Вчитываясь в то, что создано этим блестящим и плодовитым писателем, кажется, нетрудно понять, в чем его несчастье.
По Белому, всякое человеческое «я» заключает в себе все многообразие земной жизни. Мудрено ли, что собственное «я», сложное и очень разностороннее, заслонило от Белого все живущее.
«Есть в развитии такой миг, когда Я сознает себя господином мира… Я, я, я, я, я, я, я, я, прогудело по мощным вселенным» («Записки чудака»).
Белый никогда никого не слушает, он удваивает свое «я», созерцает и слушает в себе самом и себя, и собеседника, и толпу, и целый народ.
Все эти особенности полугениального «чудака» не мешают ему быть одним из самых значительных писателей нашего времени.
Главная сила Белого, мне кажется, в том, что каждое его слово и каждый жест ежесекундно напоминают о «бездонном провале в вечность».
Все у него на сквозняке, все угрожает рухнуть куда-то.
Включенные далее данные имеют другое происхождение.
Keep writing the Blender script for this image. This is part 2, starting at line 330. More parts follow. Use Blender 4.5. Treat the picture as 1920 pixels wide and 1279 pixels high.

По-своему, Белый громче кого бы то ни было кричит «Помни о смерти».
Если у читателя хватит терпения добраться хотя бы до одной из «Симфоний», или «Серебряного голубя», или даже «Москвы под ударом» — у него начинает кружиться голова.
Самые устойчивые предметы, самые тяжеловесные понятия, подхваченные каким-то вихрем, начинают кружиться в пространстве.
Среди современников Белого мало кто, говоря о нем, не обмолвится: «чудак». Скажет и не это: «фальшивый человек», «фигляр» и еще более неприятные клички нередко соседствуют с именем Белого.
Но почти каждый из его ругателей неизменно добавляет: «А все-таки это писатель почти гениальный».
Строгий и сухой на похвалу Гумилев говорил о Белом: «Этому писателю дан гений, но гений свой он умудрился погубить».